Following on from my sketching out of Spirituality since the 80s, I will talk here about the phenomenon of Eckhart Tolle and how that relates to modern spiritual literature and trends of spiritual practice.
Tolle’s writing has clearly been astoundingly popular and successful, which is interesting in itself given the nature of modern society. It seems there’s still a market for those seeking to explore meaning, inner life, and alternatives to traditional forms of belief or spiritual existence. For me, the value of his writing is largely in how it consistently embodies a different perspective on self and the mind; articulating this through written style and everyday example.

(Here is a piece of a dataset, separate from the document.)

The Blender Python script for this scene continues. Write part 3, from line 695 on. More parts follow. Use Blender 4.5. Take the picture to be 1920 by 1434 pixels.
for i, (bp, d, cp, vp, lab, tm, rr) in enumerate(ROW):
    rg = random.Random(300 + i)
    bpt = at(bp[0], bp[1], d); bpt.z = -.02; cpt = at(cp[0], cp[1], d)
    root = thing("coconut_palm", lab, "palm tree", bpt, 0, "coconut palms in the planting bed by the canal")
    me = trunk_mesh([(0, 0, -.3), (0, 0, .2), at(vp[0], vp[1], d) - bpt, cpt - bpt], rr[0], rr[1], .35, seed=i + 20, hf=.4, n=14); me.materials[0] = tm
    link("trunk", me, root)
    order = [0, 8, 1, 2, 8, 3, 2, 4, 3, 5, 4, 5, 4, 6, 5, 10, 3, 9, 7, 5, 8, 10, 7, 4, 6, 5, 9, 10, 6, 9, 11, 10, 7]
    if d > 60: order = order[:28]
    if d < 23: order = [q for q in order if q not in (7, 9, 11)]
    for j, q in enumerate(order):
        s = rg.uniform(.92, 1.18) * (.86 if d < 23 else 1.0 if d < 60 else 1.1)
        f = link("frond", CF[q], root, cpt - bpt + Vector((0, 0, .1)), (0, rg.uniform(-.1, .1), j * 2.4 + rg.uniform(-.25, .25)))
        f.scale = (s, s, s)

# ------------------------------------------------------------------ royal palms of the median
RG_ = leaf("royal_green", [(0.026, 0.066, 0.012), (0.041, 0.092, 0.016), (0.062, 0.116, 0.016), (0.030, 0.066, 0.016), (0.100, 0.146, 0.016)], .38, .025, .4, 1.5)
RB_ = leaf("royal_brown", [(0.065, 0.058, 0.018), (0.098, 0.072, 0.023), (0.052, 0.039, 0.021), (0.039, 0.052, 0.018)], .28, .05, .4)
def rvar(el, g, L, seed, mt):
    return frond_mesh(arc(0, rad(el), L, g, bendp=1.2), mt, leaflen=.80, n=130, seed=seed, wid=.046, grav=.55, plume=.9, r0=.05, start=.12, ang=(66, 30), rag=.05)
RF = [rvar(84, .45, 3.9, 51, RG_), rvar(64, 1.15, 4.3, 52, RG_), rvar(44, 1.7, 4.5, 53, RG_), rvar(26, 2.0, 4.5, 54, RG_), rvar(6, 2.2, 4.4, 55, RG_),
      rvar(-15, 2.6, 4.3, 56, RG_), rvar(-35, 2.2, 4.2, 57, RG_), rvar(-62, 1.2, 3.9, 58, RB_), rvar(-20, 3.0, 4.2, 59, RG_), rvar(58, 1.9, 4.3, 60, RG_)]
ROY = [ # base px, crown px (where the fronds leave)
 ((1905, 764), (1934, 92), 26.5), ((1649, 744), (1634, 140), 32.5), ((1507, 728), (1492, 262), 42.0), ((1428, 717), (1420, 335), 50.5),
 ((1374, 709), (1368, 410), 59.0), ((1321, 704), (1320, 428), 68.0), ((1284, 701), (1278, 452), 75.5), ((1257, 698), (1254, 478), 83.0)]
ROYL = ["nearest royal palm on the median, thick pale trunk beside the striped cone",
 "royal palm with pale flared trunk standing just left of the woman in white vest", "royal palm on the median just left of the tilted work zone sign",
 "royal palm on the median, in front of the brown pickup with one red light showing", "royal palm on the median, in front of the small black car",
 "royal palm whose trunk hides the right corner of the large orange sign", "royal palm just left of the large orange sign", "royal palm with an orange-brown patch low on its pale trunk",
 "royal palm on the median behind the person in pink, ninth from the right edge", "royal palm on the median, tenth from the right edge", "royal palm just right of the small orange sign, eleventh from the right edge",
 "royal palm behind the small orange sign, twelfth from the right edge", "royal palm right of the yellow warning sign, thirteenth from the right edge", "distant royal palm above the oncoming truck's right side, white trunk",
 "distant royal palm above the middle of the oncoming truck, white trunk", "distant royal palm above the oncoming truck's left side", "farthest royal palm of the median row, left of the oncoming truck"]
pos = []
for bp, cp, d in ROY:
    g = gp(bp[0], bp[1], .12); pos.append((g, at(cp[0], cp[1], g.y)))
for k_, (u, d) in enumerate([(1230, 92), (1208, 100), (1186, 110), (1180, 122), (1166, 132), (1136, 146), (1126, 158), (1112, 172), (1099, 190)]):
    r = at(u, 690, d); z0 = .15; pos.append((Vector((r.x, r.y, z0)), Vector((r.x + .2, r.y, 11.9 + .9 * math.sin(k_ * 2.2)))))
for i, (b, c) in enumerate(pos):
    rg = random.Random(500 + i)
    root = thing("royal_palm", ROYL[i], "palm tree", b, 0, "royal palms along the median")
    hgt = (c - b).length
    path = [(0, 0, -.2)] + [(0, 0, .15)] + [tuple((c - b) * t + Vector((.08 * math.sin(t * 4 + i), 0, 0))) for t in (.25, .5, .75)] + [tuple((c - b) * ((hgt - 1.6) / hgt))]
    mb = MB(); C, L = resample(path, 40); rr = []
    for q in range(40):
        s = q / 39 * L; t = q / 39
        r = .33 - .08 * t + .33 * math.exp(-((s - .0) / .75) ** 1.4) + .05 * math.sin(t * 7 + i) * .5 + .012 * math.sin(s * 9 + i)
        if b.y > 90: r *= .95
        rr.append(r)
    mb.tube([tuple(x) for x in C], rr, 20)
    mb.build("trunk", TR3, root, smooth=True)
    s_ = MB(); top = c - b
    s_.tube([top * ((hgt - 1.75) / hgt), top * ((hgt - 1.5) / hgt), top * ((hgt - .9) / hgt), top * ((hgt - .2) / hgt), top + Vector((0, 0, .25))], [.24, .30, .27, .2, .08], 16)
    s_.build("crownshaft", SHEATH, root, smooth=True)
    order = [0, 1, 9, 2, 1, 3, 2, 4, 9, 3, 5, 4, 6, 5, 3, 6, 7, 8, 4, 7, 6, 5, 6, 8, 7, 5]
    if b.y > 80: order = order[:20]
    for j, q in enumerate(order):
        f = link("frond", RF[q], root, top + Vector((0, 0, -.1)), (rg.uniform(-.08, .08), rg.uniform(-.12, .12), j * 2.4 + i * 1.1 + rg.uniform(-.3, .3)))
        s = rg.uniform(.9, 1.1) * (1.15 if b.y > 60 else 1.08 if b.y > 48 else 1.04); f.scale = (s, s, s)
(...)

It’s essentially a single message: the separation of consciousness from thought; of identity from thinking; of meaning from perception. He’s speaking of consciousness, the aware presence behind thought. As if he had this profound experience of personal suffering that led him to fully appreciate that distinction, and be in a position to articulate it clearly and consistently in a variety of ways.

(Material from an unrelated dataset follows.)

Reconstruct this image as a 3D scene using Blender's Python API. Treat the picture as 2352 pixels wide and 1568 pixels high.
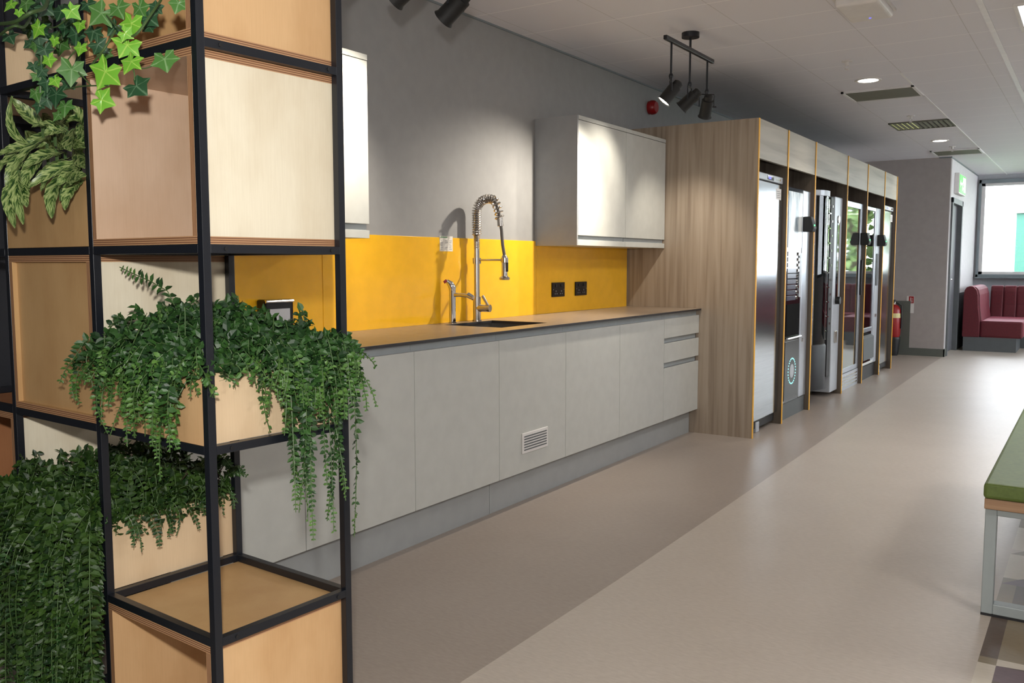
import bpy, bmesh, math, random
from mathutils import Vector, Matrix
random.seed(7)
SC = bpy.context.scene
COL = SC.collection
for o in list(bpy.data.objects): bpy.data.objects.remove(o)

# ---------------------------------------------------------------- camera
cam_data = bpy.data.cameras.new('camera')
cam_data.sensor_width = 36.0
cam_data.lens = 2029.8 / 2352 * 36.0
cam_data.clip_start = 0.05
cam = bpy.data.objects.new('camera', cam_data); COL.objects.link(cam)
yaw, pitch, roll = 0.585, 0.0882, -0.0007
fw0 = Vector((-math.sin(yaw), math.cos(yaw), 0)); rt0 = Vector((math.cos(yaw), math.sin(yaw), 0)); up0 = Vector((0, 0, 1))
fwd = fw0 * math.cos(pitch) - up0 * math.sin(pitch)
upv = fw0 * math.sin(pitch) + up0 * math.cos(pitch)
R = rt0 * math.cos(roll) + upv * math.sin(roll)
U = -rt0 * math.sin(roll) + upv * math.cos(roll)
m = Matrix((R, U, -fwd)).transposed().to_4x4()
m.translation = Vector((2.9439, 0.0, 1.2201))
cam.matrix_world = m
SC.camera = cam

# ---------------------------------------------------------------- world, exposure
world = bpy.data.worlds.new('world'); SC.world = world; world.use_nodes = True
wb = world.node_tree.nodes['Background']
wb.inputs[0].default_value = (0.86, 0.93, 1.0, 1); wb.inputs[1].default_value = 11.0
SC.view_settings.view_transform = 'Standard'; SC.view_settings.look = 'None'
SC.view_settings.gamma = 1.0; SC.view_settings.use_curve_mapping = False
SC.view_settings.exposure = 0.0
try: SC.cycles.max_bounces = 8
except Exception: pass

def light(name, kind, loc, aim, energy, color=(1, 1, 1), size=.1, size_y=None, cone=60, blend=.5, parent=None):
    d = bpy.data.lights.new(name, kind); d.energy = energy; d.color = color
    if kind == 'AREA':
        d.size = size
        if size_y: d.shape = 'RECTANGLE'; d.size_y = size_y
    else: d.shadow_soft_size = size
    if kind == 'SPOT': d.spot_size = math.radians(cone); d.spot_blend = blend
    o = bpy.data.objects.new(name, d); COL.objects.link(o); o.location = loc
    v = Vector(aim) - Vector(loc)
    o.rotation_euler = v.to_track_quat('-Z', 'Y').to_euler()
    return o
WARM = (1.0, .90, .76); NEUT = (1.0, .985, .965); COOL = (.88, .94, 1.0)
# ceiling LED panels (panel bodies are built with the ceiling)
PANELS = [(2.52, 5.45, 26), (4.32, 5.45, 26), (4.32, 1.45, 30), (2.52, -2.3, 16), (4.6, -2.3, 16), (2.52, 9.3, 8), (4.32, 9.3, 8), (2.9, 13.3, 1.5), (4.9, 13.3, 1.5)]
PANELS = [(a, b, c * 1.1) for a, b, c in PANELS]
for px, py, e in PANELS:
    light('panel_light', 'AREA', (px + .3, py + .3, 2.555), (px + .3, py + .3, 0), e, NEUT, .58)
# recessed downlights
for x, y in ((1.445, 7.06), (1.40, 10.94)):
    light('downlight_light', 'SPOT', (x, y, 2.55), (x, y, 0), 30, WARM, .06, cone=110, blend=.8)
# track heads beside the kitchen: same aims as the lamp heads built below
HEADS = [(5.046, [((-.55, -.31, -.78), 100, 104), ((-.75, -.12, -.65), 30, 80), ((-.35, .45, -.82), 34, 75)]),
         (2.47, [((-.75, -.15, -.60), 18, 70), ((-.85, -.10, -.52), 34, 80), ((-.80, -.05, -.60), 64, 80)])]
for yc, hs in HEADS:
    for dy, (a, e, cn) in zip((-.275, 0, .275), hs):
        d_ = Vector(a).normalized(); c_ = Vector((.867, yc + dy, 2.185)) + d_ * .09
        light('head_light', 'SPOT', c_, c_ + d_, e, WARM, .022, cone=cn, blend=.9)
# the photographer's flash, just above the camera
light('flash_light', 'SPOT', (2.93, -.02, 1.43), Vector((2.93, -.02, 1.43)) + fwd + Vector((-.12, 0, 0)), 150, (1.0, .965, .92), .03, cone=110, blend=.6)

# ---------------------------------------------------------------- materials
def nt(name):
    mt = bpy.data.materials.new(name); mt.use_nodes = True
    n = mt.node_tree.nodes; return mt, n, mt.node_tree.links, n['Principled BSDF']
def setc(b, c, rough=.5, metal=0, **k):
    b.inputs['Base Color'].default_value = (*c, 1); b.inputs['Roughness'].default_value = rough; b.inputs['Metallic'].default_value = metal
    for kk, v in k.items(): b.inputs[kk.replace('_', ' ')].default_value = v
def noise_mat(name, c1, c2, rough=.5, scale=(8, 8, 8), ns=1.0, metal=0, detail=6, bump=0, coord='Object', lo=.35, hi=.65, spec=.5):
    mt, n, l, b = nt(name); setc(b, c1, rough, metal)
    b.inputs['Specular IOR Level'].default_value = spec
    tc = n.new('ShaderNodeTexCoord'); mp = n.new('ShaderNodeMapping'); nz = n.new('ShaderNodeTexNoise'); cr = n.new('ShaderNodeValToRGB')
    mp.inputs['Scale'].default_value = scale; nz.inputs['Scale'].default_value = ns; nz.inputs['Detail'].default_value = detail
    l.new(tc.outputs[coord], mp.inputs[0]); l.new(mp.outputs[0], nz.inputs['Vector']); l.new(nz.outputs['Fac'], cr.inputs[0])
    cr.color_ramp.elements[0].position = lo; cr.color_ramp.elements[0].color = (*c1, 1)
    cr.color_ramp.elements[1].position = hi; cr.color_ramp.elements[1].color = (*c2, 1)
    l.new(cr.outputs[0], b.inputs['Base Color'])
    if bump:
        bp = n.new('ShaderNodeBump'); bp.inputs['Strength'].default_value = bump; bp.inputs['Distance'].default_value = .002
        l.new(nz.outputs['Fac'], bp.inputs['Height']); l.new(bp.outputs[0], b.inputs['Normal'])
    return mt
def plain(name, c, rough=.5, metal=0, **k):
    d = tuple(max(0, x * .94) for x in c)
    mt = noise_mat(name, d, c, rough, (14, 14, 14), metal=metal)
    b = mt.node_tree.nodes['Principled BSDF']
    for kk, v in k.items(): b.inputs[kk.replace('_', ' ')].default_value = v
    return mt
def emit(name, c, s):
    mt, n, l, b = nt(name); setc(b, c, .5); b.inputs['Emission Color'].default_value = (*c, 1); b.inputs['Emission Strength'].default_value = s
    return mt
def glass(name, tint=(1, 1, 1), rough=0.0, refl=.12):
    mt, n, l, b = nt(name); out = n['Material Output']
    tr = n.new('ShaderNodeBsdfTransparent'); tr.inputs[0].default_value = (*tint, 1)
    gl = n.new('ShaderNodeBsdfGlossy'); gl.inputs['Roughness'].default_value = rough
    fr = n.new('ShaderNodeFresnel'); fr.inputs[0].default_value = 1.5
    mx = n.new('ShaderNodeMixShader'); l.new(fr.outputs[0], mx.inputs[0]); l.new(tr.outputs[0], mx.inputs[1]); l.new(gl.outputs[0], mx.inputs[2]); l.new(mx.outputs[0], out.inputs[0])
    return mt
def ply_face(name, c1, c2):
    mt = noise_mat(name, c1, c2, .42, (5, 5, 2.6), 1.6, detail=7, lo=.32, hi=.62)
    n = mt.node_tree.nodes; l = mt.node_tree.links; b = n['Principled BSDF']
    cr = [x for x in n if x.type == 'VALTORGB'][0]
    # fine vertical grain
    tc = n.new('ShaderNodeTexCoord'); mp = n.new('ShaderNodeMapping'); mp.inputs['Scale'].default_value = (90, 90, 3)
    nz = n.new('ShaderNodeTexNoise'); nz.inputs['Detail'].default_value = 4
    mx = n.new('ShaderNodeMixRGB'); mx.blend_type = 'MULTIPLY'; mx.inputs[0].default_value = .22
    r2 = n.new('ShaderNodeValToRGB'); r2.color_ramp.elements[0].color = (.80, .76, .72, 1); r2.color_ramp.elements[0].position = .3; r2.color_ramp.elements[1].position = .6
    l.new(tc.outputs['Object'], mp.inputs[0]); l.new(mp.outputs[0], nz.inputs[0]); l.new(nz.outputs['Fac'], r2.inputs[0])
    l.new(cr.outputs[0], mx.inputs[1]); l.new(r2.outputs[0], mx.inputs[2]); l.new(mx.outputs[0], b.inputs['Base Color'])
    b.inputs['Specular IOR Level'].default_value = .35
    return mt
def ply_edge():
    mt, n, l, b = nt('plywood_edge'); setc(b, (.4, .2, .1), .6)
    uv = n.new('ShaderNodeUVMap'); uv.uv_map = 'UVMap'; sp = n.new('ShaderNodeSeparateXYZ'); cr = n.new('ShaderNodeValToRGB'); cr.color_ramp.interpolation = 'CONSTANT'
    l.new(uv.outputs[0], sp.inputs[0]); l.new(sp.outputs[1], cr.inputs[0]); l.new(cr.outputs[0], b.inputs['Base Color'])
    A = (.50, .28, .14, 1); B = (.20, .09, .045, 1)
    e = cr.color_ramp.elements; e[0].position = 0; e[0].color = A; e[1].position = .14; e[1].color = B
    for i, q in enumerate((.28, .43, .57, .71, .86)):
        x = e.new(q); x.color = A if i % 2 == 0 else B
    return mt
M = {}
M['wall'] = plain('grey_wall_paint', (.300, .300, .298), .75)
M['walldark'] = plain('charcoal_wall_paint', (.018, .02, .027), .7)
M['wallwhite'] = plain('white_wall_paint', (.72, .70, .70), .7)
M['walltaupe'] = plain('taupe_wall_paint', (.38, .345, .33), .75)
M['trimgrey'] = plain('dark_grey_trim_paint', (.10, .11, .115), .5)
M['skirt'] = plain('grey_vinyl_skirting', (.105, .115, .10), .5)
M['yellow'] = plain('yellow_glass', (.93, .505, .022), .12)
M['worktop'] = noise_mat('brown_laminate', (.27, .205, .15), (.33, .26, .195), .34, (30, 30, 30))
M['wtedge'] = plain('black_laminate_core', (.02, .018, .02), .5)
M['door'] = plain('light_grey_door_finish', (.50, .508, .478), .42)
M['rail'] = plain('blue_grey_profile', (.335, .365, .375), .38)
M['plinth'] = plain('grey_plinth_finish', (.33, .345, .345), .35)
M['carc'] = plain('grey_carcass', (.42, .41, .40), .5)
M['black'] = plain('black_powder_coat', (.009, .011, .016), .34)
M['blackmat'] = plain('black_plastic', (.009, .009, .010), .5)
M['lampblack'] = plain('matt_black_lamp_paint', (.005, .005, .005), .6)
M['blackgloss'] = plain('black_gloss', (.006, .006, .008), .05)
M['steel'] = noise_mat('brushed_steel', (.42, .44, .46), (.47, .49, .51), .15, (3, 3, 90), 1.0, metal=1)
M['steelfr'] = plain('satin_silver_frame', (.52, .56, .62), .3, .85)
M['silver'] = plain('silver_paint', (.48, .51, .55), .35, .3)
M['chrome'] = plain('chrome', (.80, .80, .80), .06, 1)
M['chromeb'] = plain('brushed_nickel', (.62, .59, .55), .22, 1)
M['edgey'] = plain('yellow_edging', (.85, .44, .03), .45)
M['red'] = plain('red_plastic', (.30, .008, .010), .35)
M['white'] = plain('white_plastic', (.72, .70, .68), .45)
M['card'] = plain('white_card', (.80, .76, .68), .6)
M['ink'] = plain('grey_ink', (.22, .22, .24), .6)
M['inkg'] = plain('green_ink', (.08, .30, .10), .6)
M['gridw'] = plain('white_ceiling_trim', (.80, .80, .80), .4)
M['acgrey'] = plain('grey_green_ceiling_panel', (.15, .155, .12), .6)
M['velvet'] = noise_mat('crimson_velvet', (.085, .002, .007), (.11, .004, .010), .6, (40, 40, 40), bump=.2)
M['velvet'].node_tree.nodes['Principled BSDF'].inputs['Sheen Weight'].default_value = .35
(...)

Some criticise his writings as repetitive and without substance, but to me that’s the point: he’s saying the same thing, describing all the ways in which we identify with our thinking, encouraging us to detach from the relentlessly spinning mind. Maybe it’s something that needs saying over and over. Simple as it may be, this is clearly still a message our civilisation struggles with; the thinking mind resists it. Our society is so interwoven with logical thought that his ideas still stand as a powerful challenge; pointing out the illusion of clinging, as the teachings of the East traditionally have.

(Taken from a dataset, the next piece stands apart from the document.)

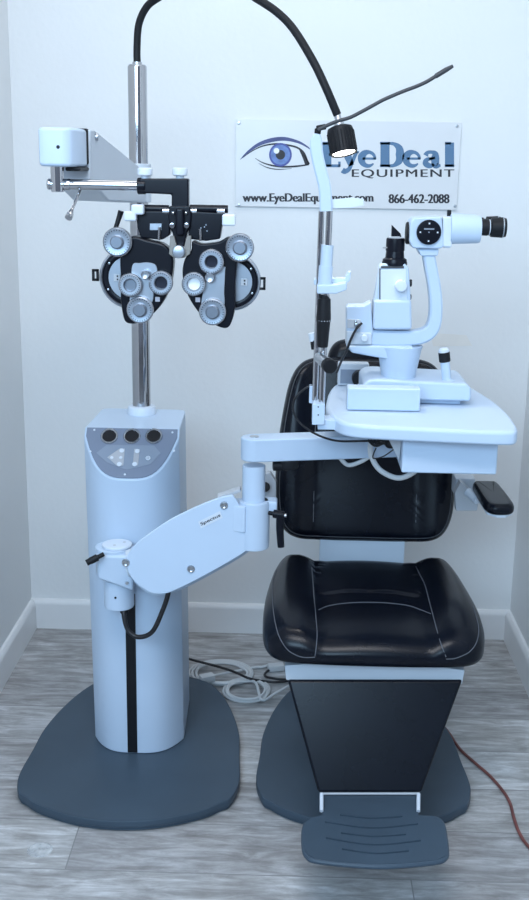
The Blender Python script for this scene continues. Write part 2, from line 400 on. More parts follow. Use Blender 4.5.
def words(name, body, x0, y0, x1, y1, m, parent, off=0.0, bold=0.0, k=.0006, plane=None, track=1.0):
    """text set in the box x0..x1, y0..y1 (photo measures) on the board"""
    cu = bpy.data.curves.new('t', 'FONT'); cu.body = body; cu.size = 1; cu.offset = off; cu.extrude = 0; cu.space_character = track
    to = bpy.data.objects.new('t', cu); COL.objects.link(to); bpy.context.view_layer.update()
    me = bpy.data.meshes.new_from_object(to.evaluated_get(bpy.context.evaluated_depsgraph_get()))
    bpy.data.objects.remove(to)
    xs = [v.co.x for v in me.vertices]; ys = [v.co.y for v in me.vertices]; ax, bx, ay, by = min(xs), max(xs), min(ys), max(ys)
    mb = MB(); me0 = me
    for j in ((-1, -.33, .33, 1) if bold else (0,)):      # heavier strokes
        me = me0.copy()
        for v in me.vertices:
            s, q = (v.co.x-ax)/(bx-ax), (v.co.y-ay)/(by-ay)
            v.co = plane(s, q) if plane else sg(x0+(x1-x0)*s+j*bold, y1+(y0-y1)*q, k+.00002*j)
        mb.bm.from_mesh(me); bpy.data.meshes.remove(me)
    bpy.data.meshes.remove(me0)
    return obj(name, mb, m, parent, wn=False)
words('subtitle_lettering', 'EQUIPMENT', 352, 169.3, 454, 178.4, 'ink', sign, bold=.3, track=1.15)
words('web_address', 'www.EyeDealEquipment.com', 243, 193.3, 373, 204.3, 'ink', sign, bold=.55)
words('phone_number', '866-462-2088', 389, 194.2, 449, 203.2, 'ink', sign, bold=.5)

# ------------------------------------------------------------------ instrument stand
def plate_obj(mb, pts, th=.030):
    P = catmull([V((a, b, 0.001)) for a, b in pts], 5, True)
    c = sum(P, V())/len(P)
    low = MB(); n = len(P)
    b = bmesh.new(); rings = []
    for ins, z in ((.010, .001), (.004, .004), (.004, .011), (0, .014), (0, th-.005), (.0015, th-.0015), (.006, th)):
        rings.append([b.verts.new(V((p.x, p.y, 0))+(c-p).normalized()*ins*V((1, 1, 0)).length/1.414+Z*z) for p in P])
    for A, B in zip(rings, rings[1:]):
        for i in range(n): b.faces.new((A[i], A[(i+1) % n], B[(i+1) % n], B[i]))
    b.faces.new(rings[0]); b.faces.new(rings[-1]); bmesh.ops.recalc_face_normals(b, faces=b.faces)
    return mb.merge(b)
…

With any spiritual writing, there seems to be the difficulty of matching expectations to what’s possible with a book. Tolle seems to do a wonderful job of articulating a certain perspective; but where does it go from there? I’m not sure spirituality is something you can download into a passive mind, hence the idea of spiritual practices: that we must apply ideas to reach a personal growth and understanding. So it seems books such as these aren’t an end in themselves, but offer a state of awareness that you then have to decide what to do with. Tolle himself talks of this awareness then experiencing a deepening, which possibly then changes how we choose to participate in life.
What do you do once you no longer identify with your thoughts and ideas about life? As explored in Writings on Education and “Towards a New World View”, our lives in a sense hold around this invisible centre of our beliefs. So how do you live once you see the ways in which we hold to stories about self, life, meaning, security? Can any writings fully answer that question and encapsulate a recipe of living; and, if they did, would we accept one? If writers such as Eckhart Tolle are reminding us to “wake up”, maybe the next step is simply to be awake and to find out what that means.
Reference: “The Power of Now” by Eckhart Tolle, (Hodder and Stoughton, London), 1999. “A New Earth” by Eckhart Tolle (Penguin Books, London), 2005.